From their complete dependence on “gondh, gadda, kaya, pandu” (gum, root, fruit and nut) available in the forest the Chenchus are seeking new avenues for sustenance. The wage work being provided by ITDA and Forest Department under MGNREGS is turning out to be their major means of livelihood in the recent period.

“Influenced by the world outside, the youth are refusing to go into the forest to collect the forest produce. They are interested in earning good wages being offered by forest officials (under NREGS). Only the older people are engaged in collection of forest produce,” explained Nagaiah, a middle-aged Chenchu of Bowrapuram penta.

The youth, particularly male, are after the niceties of civilised life and are interested in work that gets them money.

They are being drawn for works like contour trenching, stone-bunding and other work being taken up by Forest Department and ITDA. But for the wage work being offered to them it would be difficult to sustain nowadays, said Mallaiah another middle-aged Chenchu.

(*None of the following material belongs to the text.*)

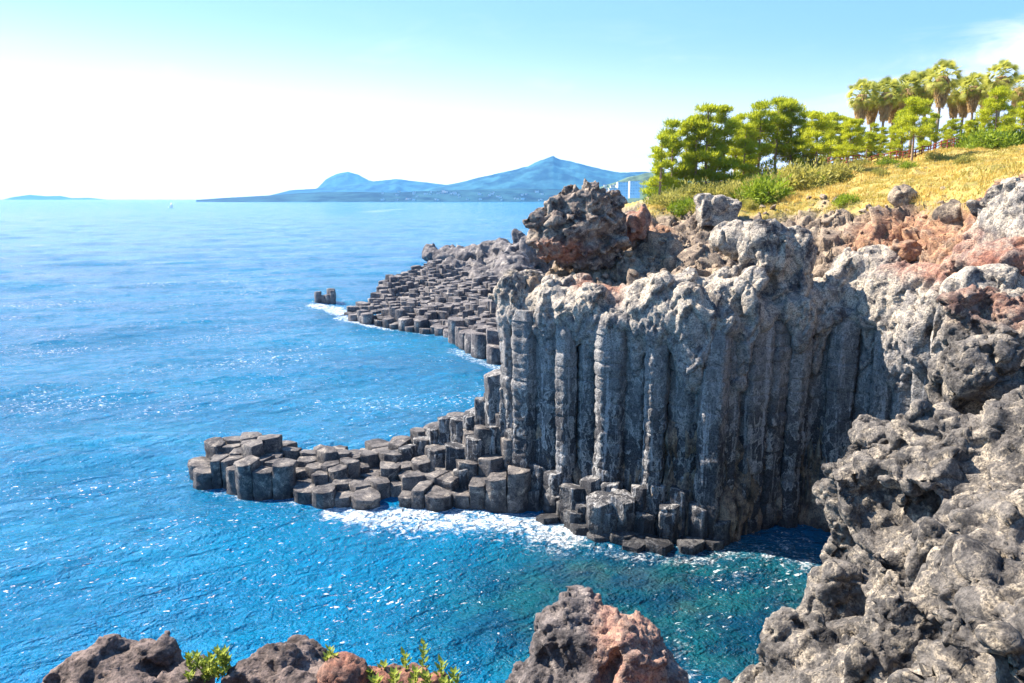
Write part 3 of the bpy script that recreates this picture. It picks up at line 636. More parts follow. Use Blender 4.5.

However, most of the youth are taking to consuming liquor with their earnings. “I go to Mannanur along with few other youth once a week and enjoy good liquor there,” admitted Lingaiah, a 20-year-old Chenchu of Rampuram penta.

Change in Chenchus' language, clothing and food habits were visible during a recent visit to some of their habitations deep in the Nallamala forest. While it is being viewed as the process of their development into a civilised community, others are observing it as the process of the tribe's extinction.

“Chenchus used to be very tall and strongly built 3-4 generations back. But, most of those in the present generations are short and weak -- a clear indication of the degeneration of a tribe,” said Jayaprakash Narayan, an anthropologist studying the Chenchus for long.